Nguyen highlighted how Montreal’s Vietnamese community spans three distinct generations: the refugees who first arrived, their children, and the more recent arrivals who didn’t experience the war firsthand. These groups haven’t always connected easily.

That sense of connection is reflected in the festival’s growing popularity. Nguyen estimated that attendance doubled from 25,000 last year to around 50,000 this year.

The festival stretched across two docks at Peel Basin. The south and smaller dock, called the Chợ Bến Thành, felt intimate with its shaded tent, artisan stalls and a cosy stage. The north and larger dock opened up with rows of individual tents, the main stage, the majority of food vendors and a diverse mix of artisans.

Strings of lanterns crisscrossed overhead, glowing softly as they guided visitors to the main stage. On one side, Montreal’s skyscrapers rose sharply against the sky, their glass reflecting the afternoon sun. On the other side, the bright red Farine Five Roses sign stood out against the skyline.

Each summer, Montreal’s calendar is filled with food festivals that spotlight different Asian diasporas, such as the Chinatown Night Market in August and Yatai, a Japanese food festival held each June. 

The food stall XeoXeo serves up bánh xèo hot off the grill. Photo Claudia Beaudoin

Over the span of three days, festival-goers could wander between food stalls, hop into a spice workshop or catch live performances. One of the most striking details was the blend of modern and traditional music—from Yogomi, whose angelic, aurora-like vocals lean toward folktronica, to Ban Nhạc Dân Tộc Montreal, who played traditional Vietnamese instruments.

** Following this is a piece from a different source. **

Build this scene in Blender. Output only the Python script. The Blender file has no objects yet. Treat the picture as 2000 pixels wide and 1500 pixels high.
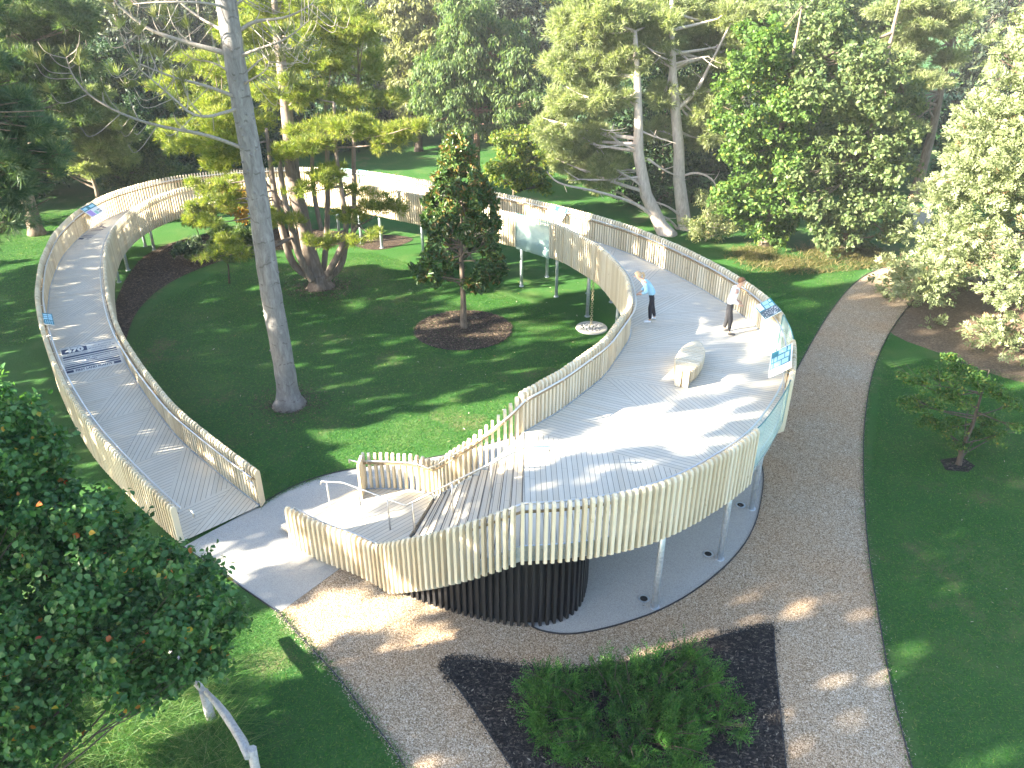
import bpy, bmesh, math, random
import numpy as np
from mathutils import Vector, Matrix

R = math.radians
random.seed(7)
rng = np.random.default_rng(7)
SC = bpy.context.scene
COL = SC.collection

# ------------------------------------------------------------------ camera, sky, sun, exposure
CAM_H, TILT, FPX = 12.2, R(28), 1500.0
cam_d = bpy.data.cameras.new('camera')
cam_d.sensor_width = 36.0
cam_d.lens = 27.0
cam_d.clip_start = 0.1
cam_d.clip_end = 2000.0
cam = bpy.data.objects.new('camera', cam_d)
COL.objects.link(cam)
cam.location = (0, 0, CAM_H)
cam.rotation_euler = (R(90) - TILT, 0, 0)
SC.camera = cam

SUN_EL = R(23)
SUN_TO = Vector((-0.93 * math.cos(SUN_EL), -0.37 * math.cos(SUN_EL), math.sin(SUN_EL))).normalized()
world = bpy.data.worlds.new('World')
SC.world = world
world.use_nodes = True
wn = world.node_tree
bg = wn.nodes['Background']
sky = wn.nodes.new('ShaderNodeTexSky')
sky.sky_type = 'NISHITA'
sky.sun_disc = False
sky.sun_elevation = SUN_EL
sky.sun_rotation = math.atan2(SUN_TO.x, SUN_TO.y)
wn.links.new(sky.outputs[0], bg.inputs[0])
bg.inputs[1].default_value = 0.07
sun_d = bpy.data.lights.new('sun', 'SUN')
sun_d.energy = 5.0
sun_d.angle = R(0.5)
sun_d.color = (1.0, 0.90, 0.72)
sun = bpy.data.objects.new('sun', sun_d)
COL.objects.link(sun)
sun.rotation_euler = SUN_TO.to_track_quat('Z', 'Y').to_euler()
SC.view_settings.view_transform = 'Standard'
SC.view_settings.look = 'None'
SC.view_settings.gamma = 1.0
SC.view_settings.exposure = 3.32
SC.cycles.max_bounces = 6
SC.cycles.diffuse_bounces = 3
SC.cycles.transparent_max_bounces = 12

# ------------------------------------------------------------------ small helpers
def at(px, py, Y):
    """point at ground distance Y on the line of sight through a measured spot of the photograph"""
    u, v = (px - 1000) / FPX, (py - 750) / FPX
    c, s = math.cos(TILT), math.sin(TILT)
    t = Y / (c - v * s)
    return Vector((u * t, Y, CAM_H + t * (-s - v * c)))

def tag(o, label, cat, group=None, kind=None):
    o['label'] = label
    o['category'] = cat
    if group: o['group'] = group
    if kind: o['kind'] = kind
    return o

def thing(name, label, cat, loc=(0, 0, 0), rz=0.0, group=None):
    o = bpy.data.objects.new(name, None)
    COL.objects.link(o)
    o.empty_display_size = 0.3
    o.location = loc
    o.rotation_euler = (0, 0, rz)
    return tag(o, label, cat, group)

def np_mesh(name, V, F, mat, parent=None, tint=None, uv=None, smooth=False):
    V = np.asarray(V, np.float32); F = np.asarray(F, np.int32)
    m, k = F.shape
    me = bpy.data.meshes.new(name)
    me.vertices.add(len(V)); me.vertices.foreach_set('co', V.ravel())
    me.loops.add(m * k); me.loops.foreach_set('vertex_index', F.ravel())
    me.polygons.add(m)
    me.polygons.foreach_set('loop_start', np.arange(0, m * k, k, dtype=np.int32))
    me.polygons.foreach_set('loop_total', np.full(m, k, np.int32))
    if smooth: me.polygons.foreach_set('use_smooth', np.ones(m, bool))
    if tint is not None:
        a = me.attributes.new('tint', 'FLOAT', 'FACE')
        a.data.foreach_set('value', np.asarray(tint, np.float32))
    me.update(calc_edges=True)
    o = bpy.data.objects.new(name, me)
    COL.objects.link(o)
    for mm in (mat if isinstance(mat, (list, tuple)) else [mat]): me.materials.append(mm)
    if parent: o.parent = parent
    return o

class MB:
    """collects shapes and links them as one mesh object (coordinates are local to the parent)"""
    def __init__(s): s.v = []; s.f = []; s.t = []; s.m = []; s.uv = []; s.sm = []
    def add(s, verts, faces, tint=None, mi=0, uvs=None, smooth=False):
        b = len(s.v); s.v += [tuple(p) for p in verts]
        tt = random.random() if tint is None else tint
        for i, f in enumerate(faces):
            s.f.append([b + j for j in f]); s.t.append(tt); s.m.append(mi); s.sm.append(smooth)
            s.uv.append(None if uvs is None else uvs[i])
    def box(s, c, size, rz=0.0, tint=None, mi=0, M=None):
        x, y, z = [q / 2 for q in size]
        P = [Vector((a * x, b * y, d * z)) for d in (-1, 1) for a, b in ((-1, -1), (1, -1), (1, 1), (-1, 1))]
        rot = Matrix.Rotation(rz, 3, 'Z') if M is None else M
        s.add([rot @ p + Vector(c) for p in P],
              [(3, 2, 1, 0), (4, 5, 6, 7), (0, 1, 5, 4), (1, 2, 6, 5), (2, 3, 7, 6), (3, 0, 4, 7)], tint, mi)
    def prism(s, poly, z0, z1, tint=None, mi=0):
        n = len(poly)
        s.add([(p[0], p[1], z0) for p in poly] + [(p[0], p[1], z1) for p in poly],
              [tuple(range(n - 1, -1, -1)), tuple(range(n, 2 * n))] + [(i, (i + 1) % n, n + (i + 1) % n, n + i) for i in range(n)], tint, mi)
    def tube(s, pts, rad, n=8, tint=None, mi=0, cap=True, jitter=0.0):
        pts = [Vector(p) for p in pts]
        rad = [rad] * len(pts) if not isinstance(rad, (list, tuple, np.ndarray)) else list(rad)
        V = []; prev = None
        for i, p in enumerate(pts):
            d = (pts[min(i + 1, len(pts) - 1)] - pts[max(i - 1, 0)])
            if d.length < 1e-9: d = Vector((0, 0, 1))
            d.normalize()
            a = prev - d * prev.dot(d) if prev is not None else None
            if a is None or a.length < 1e-4:
                a = d.cross(Vector((0, 0, 1)) if abs(d.z) < 0.9 else Vector((1, 0, 0)))
            a.normalize(); prev = a
            b = d.cross(a)
            for k in range(n):
                t = 2 * math.pi * k / n
                rr = rad[i] * (1 + (random.uniform(-jitter, jitter) if jitter else 0))
                V.append(p + a * math.cos(t) * rr + b * math.sin(t) * rr)
        F = []
        for i in range(len(pts) - 1):
            for k in range(n):
                F.append((i * n + k, i * n + (k + 1) % n, (i + 1) * n + (k + 1) % n, (i + 1) * n + k))
        tt = random.random() if tint is None else tint
        s.add(V, F, tt, mi, smooth=True)
        if cap:
            b = len(s.v) - len(V)
            for fc in (list(range(n - 1, -1, -1)), list(range((len(pts) - 1) * n, len(pts) * n))):
                s.f.append([b + j for j in fc]); s.t.append(tt); s.m.append(mi); s.uv.append(None); s.sm.append(False)
    def build(s, name, mat, parent=None, kind=None):
        me = bpy.data.meshes.new(name)
        me.from_pydata(s.v, [], s.f)
        a = me.attributes.new('tint', 'FLOAT', 'FACE')
        a.data.foreach_set('value', np.array(s.t, np.float32))
        me.polygons.foreach_set('use_smooth', np.array(s.sm, bool))
        me.polygons.foreach_set('material_index', np.array(s.m, np.int32))
        if any(u is not None for u in s.uv):
            l = me.uv_layers.new(name='UVMap')
            for p, u in zip(me.polygons, s.uv):
                if u is None: continue
                for li, c in zip(p.loop_indices, u): l.data[li].uv = c
        me.update()
        o = bpy.data.objects.new(name, me)
        COL.objects.link(o)
        for mm in (mat if isinstance(mat, (list, tuple)) else [mat]): me.materials.append(mm)
        if parent: o.parent = parent
        if kind: o['kind'] = kind
        return o

def chaikin(P, n=2, closed=False):
    P = [tuple(p) for p in P]
    for _ in range(n):
        Q = [] if closed else [P[0]]
        m = len(P)
        for i in range(m if closed else m - 1):
            a, b = P[i], P[(i + 1) % m]
            Q.append(tuple(0.75 * x + 0.25 * y for x, y in zip(a, b)))
            Q.append(tuple(0.25 * x + 0.75 * y for x, y in zip(a, b)))
        if not closed: Q.append(P[-1])
        P = Q
    return P

# ------------------------------------------------------------------ materials
class NT:
    def __init__(s, name):
        s.m = bpy.data.materials.new(name); s.m.use_nodes = True
        s.t = s.m.node_tree; s.n = s.t.nodes; s.l = s.t.links
        s.b = s.n['Principled BSDF']; s.out = s.n['Material Output']
    def node(s, t, **kw):
        n = s.n.new('ShaderNode' + t)
        for k, v in kw.items(): setattr(n, k, v)
        return n
    def link(s, a, b): s.l.new(a, b)
    def geo(s): return s.node('NewGeometry').outputs['Position']
    def noise(s, vec, scale, detail=4, rough=0.6, dist=0.0):
        n = s.node('TexNoise'); n.inputs['Scale'].default_value = scale
        n.inputs['Detail'].default_value = detail; n.inputs['Roughness'].default_value = rough
        n.inputs['Distortion'].default_value = dist
        if vec is not None: s.link(vec, n.inputs['Vector'])
        return n.outputs['Fac']
    def ramp(s, fac, stops):
        r = s.node('ValToRGB'); e = r.color_ramp.elements
        while len(e) < len(stops): e.new(0.5)
        for q, (p, c) in zip(e, stops):
            q.position = p; q.color = (*c, 1) if len(c) == 3 else c
        s.link(fac, r.inputs['Fac']); return r.outputs['Color']
    def mix(s, fac, a, b, mode='MIX'):
        m = s.node('Mix', data_type='RGBA', blend_type=mode)
        for i, q in ((0, fac), (6, a), (7, b)):
            if hasattr(q, 'links'): s.link(q, m.inputs[i])
            else: m.inputs[i].default_value = q if i == 0 else ((*q, 1) if len(q) == 3 else q)
        return m.outputs[2]
    def math(s, op, a, b=0.0, c=0.0):
        m = s.node('Math', operation=op)
        for i, q in enumerate((a, b, c)):
            if hasattr(q, 'links'): s.link(q, m.inputs[i])
            else: m.inputs[i].default_value = q
        return m.outputs[0]
    def mapping(s, vec, scale=(1, 1, 1), rot=(0, 0, 0)):
        m = s.node('Mapping'); m.inputs['Scale'].default_value = scale; m.inputs['Rotation'].default_value = rot
        s.link(vec, m.inputs['Vector']); return m.outputs[0]
    def bump(s, h, strength=0.3, dist=0.02):
        b = s.node('Bump'); b.inputs['Strength'].default_value = strength; b.inputs['Distance'].default_value = dist
        s.link(h, b.inputs['Height']); s.link(b.outputs[0], s.b.inputs['Normal'])
    def attr(s, name='tint'): return s.node('Attribute', attribute_name=name).outputs['Fac']
    def fin(s, col=None, rough=0.7, metal=0.0, spec=0.5):
        if col is not None:
            if hasattr(col, 'links'): s.link(col, s.b.inputs['Base Color'])
            else: s.b.inputs['Base Color'].default_value = (*col, 1)
        if hasattr(rough, 'links'): s.link(rough, s.b.inputs['Roughness'])
        else: s.b.inputs['Roughness'].default_value = rough
        s.b.inputs['Metallic'].default_value = metal
        s.b.inputs['Specular IOR Level'].default_value = spec
        return s.m

def plain(name, col, rough=0.6, metal=0.0, var=0.12, scale=6.0):
    n = NT(name)
    f = n.noise(n.geo(), scale, 5)
    c = n.mix(f, tuple(x * (1 - var) for x in col), tuple(min(1, x * (1 + var)) for x in col))
    return n.fin(c, rough, metal)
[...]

“A lot of Vietnamese people know these songs, but they don’t know where they come from,” the members of Ban Nhạc Dân Tộc Montreal said before playing the second song in their set.

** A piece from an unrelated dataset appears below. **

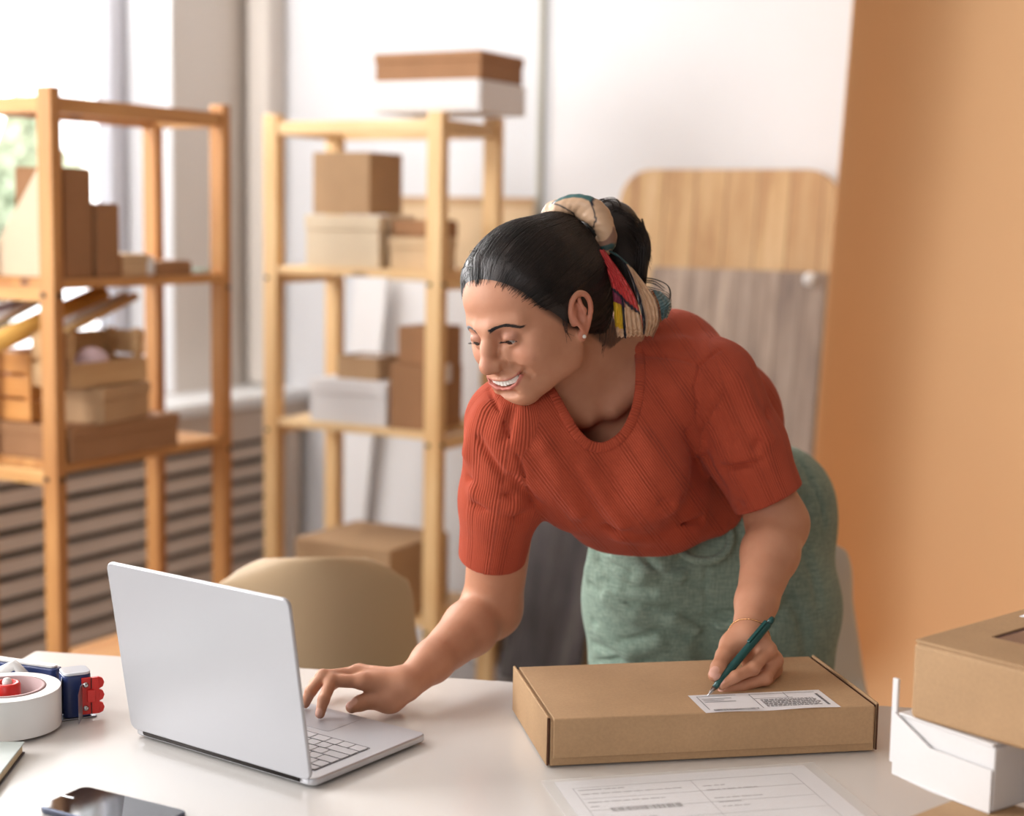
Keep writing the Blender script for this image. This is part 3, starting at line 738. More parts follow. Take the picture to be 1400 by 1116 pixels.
# phone, notebook ----------------------------------------------------
ph = thing('smartphone', 'black smartphone lying face up at the bottom edge of the table', 'phone', (-1.143, 1.203, TZ + .0005), math.radians(1.0))
MB().prism(rrect(.148, .072, .011, 6), 0, .0075).build('case', new_mat('phone_frame', srgb(70, 74, 88), .25, .8), ph, bevel=.002, seg=3)
MB().prism(rrect(.143, .067, .009, 6), .0076, .0079).build('screen', new_mat('phone_glass', srgb(22, 22, 28), .04), ph)
MB().prism(rrect(.02, .003, .0014, 3, -.066, 0), .0080, .00805, Matrix.Rotation(0, 4, 'Z')).build('earpiece', M['steel'], ph)
nbk = thing('notebook', 'dark edged notebook with cream pages at the left edge of the table', 'notebook', (-1.366, 1.293, TZ + .0005), math.radians(-58))
# local +x runs from the corner towards the viewer, +y towards the left
nb = MB().box(.001, .20, .0015, -.138, .0022, .0128); 
MB().box(.002, .199, -.138, -.0025, .0022, .0122).build('pages', plain('page_edges', srgb(214, 190, 152), .8, scale=300, var=.12), nbk)
M['cover_green'] = new_mat('grey_green_cover', srgb(176, 184, 180), .45)
cvb = MB().box(0, .201, -.140, 0, 0, .002).build('back_cover', new_mat('black_cover', srgb(44, 34, 36), .5), nbk, bevel=.0006)
MB().box(0, .201, -.140, 0, .0124, .0142).build('front_cover', M['cover_green'], nbk, bevel=.0006)

# tape dispenser ------------------------------------------------------
def on(px, py, z): q = onz(px, py, z); return Vector((q[0], q[1], z))
hc = on(10, 940, .803); tp = thing('tape_dispenser', 'blue and red tape dispenser with a white tape roll, left of the laptop', 'tape dispenser', (hc.x, hc.y, TZ + .0005), math.radians(29))
loc = lambda px, py, z: tp.matrix_basis.inverted() @ on(px, py, z)
blue = new_mat('blue_plastic', srgb(40, 56, 106), .3); red = new_mat('red_plastic', srgb(208, 40, 34), .35)
grey = new_mat('grey_metal', srgb(150, 152, 160), .3, .8); clear = new_mat('clear_lid', srgb(214, 218, 226), .12)
wt = new_mat('white_tape', srgb(222, 220, 218), .3); core = plain('core_card', srgb(178, 150, 150), .7)
R_ = .0640
rol = MB().lathe([(.046, .004), (R_, .004), (R_, .053), (.046, .053)], 64).build('tape_roll', wt, tp, True, bevel=.001)
MB().lathe([(.0415, .003), (.0458, .003), (.0458, .054), (.0415, .054)], 64).build('core', core, rol, True)
MB().lathe([(.004, .004), (.041, .004), (.041, .030), (.034, .030), (.034, .012), (.004, .012)], 40).build('hub', wt, tp, True)
MB().lathe([(.008, .03), (.015, .03), (.016, .034), (.016, .056), (.0145, .059), (.011, .059), (.0105, .045), (.008, .045)], 32).build('hub_knob', red, tp, True)
MB().lathe([(0, .012), (.006, .012), (.006, .060), (.004, .064), (0, .0645)], 20, closed=False).build('spindle', wt, tp, True)
hd = loc(112, 980, TZ); 
# head frame in local coordinates
plate = MB(); a = loc(134, 982, TZ); b = loc(90, 988, TZ); ux = (a - b); ux.z = 0; hx = ux.normalized(); hy = Vector((-hx.y, hx.x, 0))
Hm = Matrix(((hx.x, hy.x, 0, b.x), (hx.y, hy.y, 0, b.y), (0, 0, 1, 0), (0, 0, 0, 1)))
hw_ = ux.length
MB().box(-.075, hw_, .004, .036, 0, .002, Hm).build('side_plate', grey, tp, bevel=.0008)
MB().prism(rrect(hw_ - .005, .034, .008, 4, hw_ / 2 - .003, .022), .0025, .056, Hm).build('head', blue, tp, bevel=.001)
MB().prism(rrect(hw_ - .006, .033, .008, 4, hw_ / 2 - .003, .022), .0562, .060, Hm).build('clear_top', clear, tp, bevel=.001)
br = MB(); x0_ = hw_ * .52
br.box(x0_, hw_ * .80, .0005, .0045, .006, .053, Hm).box(hw_ * .80, hw_ + .002, -.001, .0045, .006, .053, Hm)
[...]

For Vy Nguyen, one of the dancers in the traditional Vietnamese fan dancing group Pray’NSlay, this intergenerational space is what made the event so meaningful. 

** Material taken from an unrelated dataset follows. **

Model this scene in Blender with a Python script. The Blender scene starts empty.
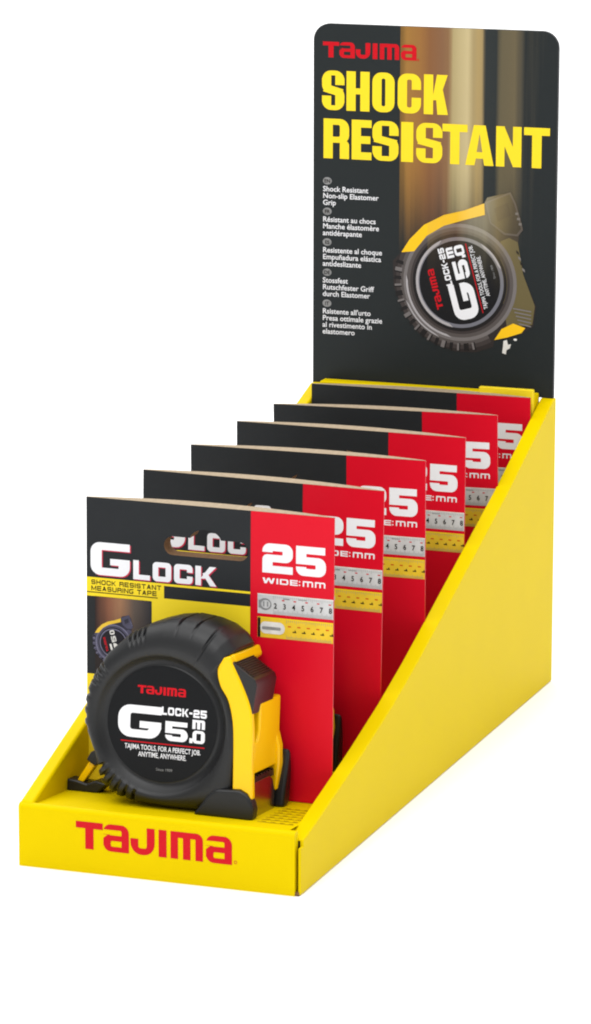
import bpy, bmesh, math, random
from mathutils import Vector, Matrix
from mathutils.geometry import delaunay_2d_cdt
S = bpy.context.scene
C = S.collection
MM = 0.001

# ------------------------------------------------------------------ camera, world, lamps, exposure
cam_d = bpy.data.cameras.new("camera")
cam = bpy.data.objects.new("camera", cam_d); C.objects.link(cam)
cx, cy, cz, yaw, pit, roll, foc = 0.67984, -1.52873, 0.52680, -0.346505, 0.217482, 0.001615, 3996.92
fw = Vector((math.sin(yaw)*math.cos(pit), math.cos(yaw)*math.cos(pit), -math.sin(pit)))
rt = Vector((math.cos(yaw), -math.sin(yaw), 0)); up = rt.cross(fw)
r2 = math.cos(roll)*rt + math.sin(roll)*up; u2 = -math.sin(roll)*rt + math.cos(roll)*up
mt = Matrix((r2, u2, -fw)).transposed().to_4x4(); mt.translation = (cx, cy, cz)
cam.matrix_world = mt
cam_d.sensor_fit = 'VERTICAL'; cam_d.sensor_height = 36; cam_d.lens = foc*36/1024
cam_d.clip_start = 0.05; cam_d.clip_end = 200
S.camera = cam
S.view_settings.view_transform = 'Standard'; S.view_settings.look = 'None'
S.view_settings.exposure = 0.0; S.view_settings.gamma = 1.0

wd = bpy.data.worlds.new("World"); S.world = wd; wd.use_nodes = True
bg = wd.node_tree.nodes["Background"]
bg.inputs[0].default_value = (1, 1, 1, 1); bg.inputs[1].default_value = 0.52

def area(name, loc, target, size, power, col=(1, 1, 1), sy=None):
    d = bpy.data.lights.new(name, 'AREA'); d.energy = power; d.color = col
    d.shape = 'RECTANGLE'; d.size = size; d.size_y = sy or size
    o = bpy.data.objects.new(name, d); C.objects.link(o); o.location = loc
    o.rotation_euler = (Vector(target)-Vector(loc)).to_track_quat('-Z', 'Y').to_euler()
    return o
area("overhead_softbox", (-0.7, 1.7, 3.0), (-0.7, 1.7, 0.0), 7.0, 300)
area("front_softbox", (0.10, -1.55, 1.75), (0.06, 0.15, 0.10), 1.1, 22)
S.cycles.pixel_filter_type = 'BLACKMAN_HARRIS'; S.cycles.filter_width = 2.0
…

“It’s so hard to get our elders to come out of their homes, out of their comfort zones,” she said. “Just seeing them spend the time and energy to be here with us, out in the sun, on a hot day like this, is so touching.”

She also expressed gratitude for the festival’s space.

“The biggest thing for me is that Montreal has given us such a big, lovely stage,” Vy said. “So that we can promote our local Vietnamese businessmen and women, our local artists, because I feel like Montreal is so underrated. We have so much talent, and we’re always the underdog. This is the opportunity for Vietnamese Montrealers to come up.” 

Vy Nguyen, left, dances with Pray’NSlay, a Vietnamese traditional fan dance group. Photo Claudia Beaudoin

Chhea-Pichpeakdey Ly and Raquel Nueva attended the festival together, with Nueva bringing Ly for his first time to enjoy Vietnamese food, a favourite for both.

What stood out to them was the festival’s organization, especially the waste triage system. Vendors served food and drinks in reusable cups, plates and bowls, and multiple sorting stations made it easy to separate waste and return reusable materials.

“And the location is great,” Nueva said, noting the canal as a scenic backdrop.

While hopeful about the festival’s future, Charles Nguyen emphasized the ongoing challenges of organizing an event run entirely by volunteers without a permanent venue—a common hurdle for many Asian food festivals. He expressed the need for “more active dialogues with the different levels of government to help,” especially as the festival continues to grow.

“The merit to having a permanent place to be able to host these, so that way it's done in a great manner where people are not only enjoying it, but it's also safe,” he said.

Despite the challenges, the festival continues to be a space for discovery and connection.

“At the end of the day, that is our hope, to spark just the right amount of curiosity,” Charles Nguyen said, “for every festival goer to learn one new thing, whatever it may be.”